POSTED October 2, 2012 8:46 p.m.

Word of mouth in the dairy industry has been spreading the bad news for months about how things are in California. But no matter what you’ve heard, it’s worse.
Yes, there is a financial catastrophe underway. Everyone who milks cows there is losing money. Whatever equity was rebuilt after the 2009 collapse is going up in flames again. The bonfire isn’t as big this time, though, because there isn’t nearly as much to burn.
There’s no central clearing house that keeps track of the number of state dairies that have already filed for bankruptcy or left the business, although accountants, auction yards, industry suppliers and producers do give some clues about the carnage underway. It seems clear that the number is in the dozens; at least several and perhaps many. I expect there are a lot more to come and do not expect California’s dairy industry to ever be the same.
It is clear that there are several notable differences to this crisis versus 2009:
• The state of mind of California dairy producers is very emotional, but it is also vastly more practical than before. The experience of surviving 2009 seems to have given many of them the guts to be objective and see that getting out and having something to walk away with is better than hanging on, hoping and coming out with nothing.
• There also seems to be much less reluctance to file bankruptcy, probably also as a result of how many occurred three years ago. If there was any stigma to doing so then, there is vastly less now.

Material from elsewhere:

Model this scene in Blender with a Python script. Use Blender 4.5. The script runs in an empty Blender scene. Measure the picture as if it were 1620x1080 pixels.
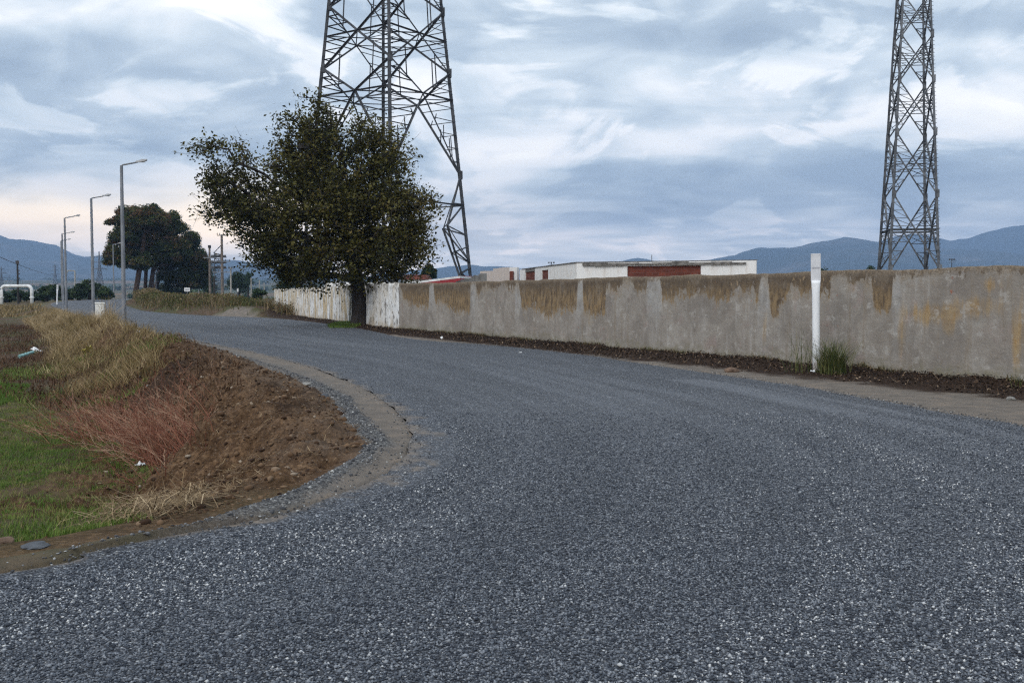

• The shock and denial that seemed common in 2009 is also gone. In its place is widespread exasperation and emotional fatigue. California dairy producers – those throughout the West, in fact – are tired of struggling and worrying. They are worn out. This isn’t the life or business they have known or that anybody wants to continue.
Will those who survive this time ever have the dedication, enthusiasm and trust for the industry that they did before? That is the most interesting question of all that remains to be answered.